Processors
Intel® Processors, Tools, and Utilities
14402 Discussions

Strage crashing using virtualization on 32bit guests with i7-10700

laffer1
Novice
1,048 Views

I just upgraded a system from a i7-7700 to a i7-10700.  The hardware is nearly identical except for the CPU and motherboard.  It's an asrock z490m.  

The host operating system is vmware esxi 7.0b.  (originally 7.0, but i tried upgrading)  

When a 64bit guest is used, the system seems to work fine.  A 32bit guest running MidnightBSD can cause a double fault when running certain applications.  I've got a 100% reproducible case but I haven't been able to narrow it down to the exact command yet.  It's a shell script (bsdstats) running several programs.  I also have seen it when compiling part of QT5.

I'm not sure it's actually a bug with the CPU or UEFI, but the same code does work on a i7-7700.  

Things I've tried:
* updating the bios to the latest. 

* Turning SR-IOV on/off, and sxguard settings

* Slowing down the RAM to DDR4 2133 rather than 2933. They're corsair modules. 

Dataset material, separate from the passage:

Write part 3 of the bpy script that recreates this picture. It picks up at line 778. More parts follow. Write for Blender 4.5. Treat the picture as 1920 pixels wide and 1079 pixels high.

* Enabling a DEBUG kernel in the operating system. Seems to only capture the second fault as far as i can tell. 

As it's a 10700 (not a k or f variant), it's not overclocked. It's using the stock cooler. It's a pretty boring setup.  The onboard NIC wasn't supported in vmware so i put in an older intel pro gigabit nic.   The memory modules are listed as supported but not overclockable on the asrock site.   There are 4 8GB modules. 

The guest system has 3GB of RAM allocated and 8 virtual cores. 

Has anyone else experienced any issues with 32bit guests on these processors? 

Labels (1)
0 Kudos
1 Solution
laffer1
Novice
1,030 Views

I can't explain why it works on the older i7-7700 and not the i7-10700, but it seems to be OS specific and was worked around with an increase in the kernel stack size.   For some reason, the stack used is larger on the newer CPU. 

View solution in original post

0 Kudos
2 Replies
laffer1
Novice
1,039 Views

I've narrowed it down to /bin/mksh.  Anytime that runs, it crashes.  It does not happen on FreeBSD i386 10.4 running in a VM.  I've also tried GCC instead of LLVM to build mksh and it still happens. I've tried a newer mksh and it happens. 

I'm wondering if it's some kind of alignment issue and the newer CPU is just pickier about it. 

I also tried an older MidnightBSD release (1.1) and it will launch mksh, but still crashes when mksh runs the bsdstats script in the same way. 

0 Kudos
laffer1
Novice
1,031 Views

I can't explain why it works on the older i7-7700 and not the i7-10700, but it seems to be OS specific and was worked around with an increase in the kernel stack size.   For some reason, the stack used is larger on the newer CPU.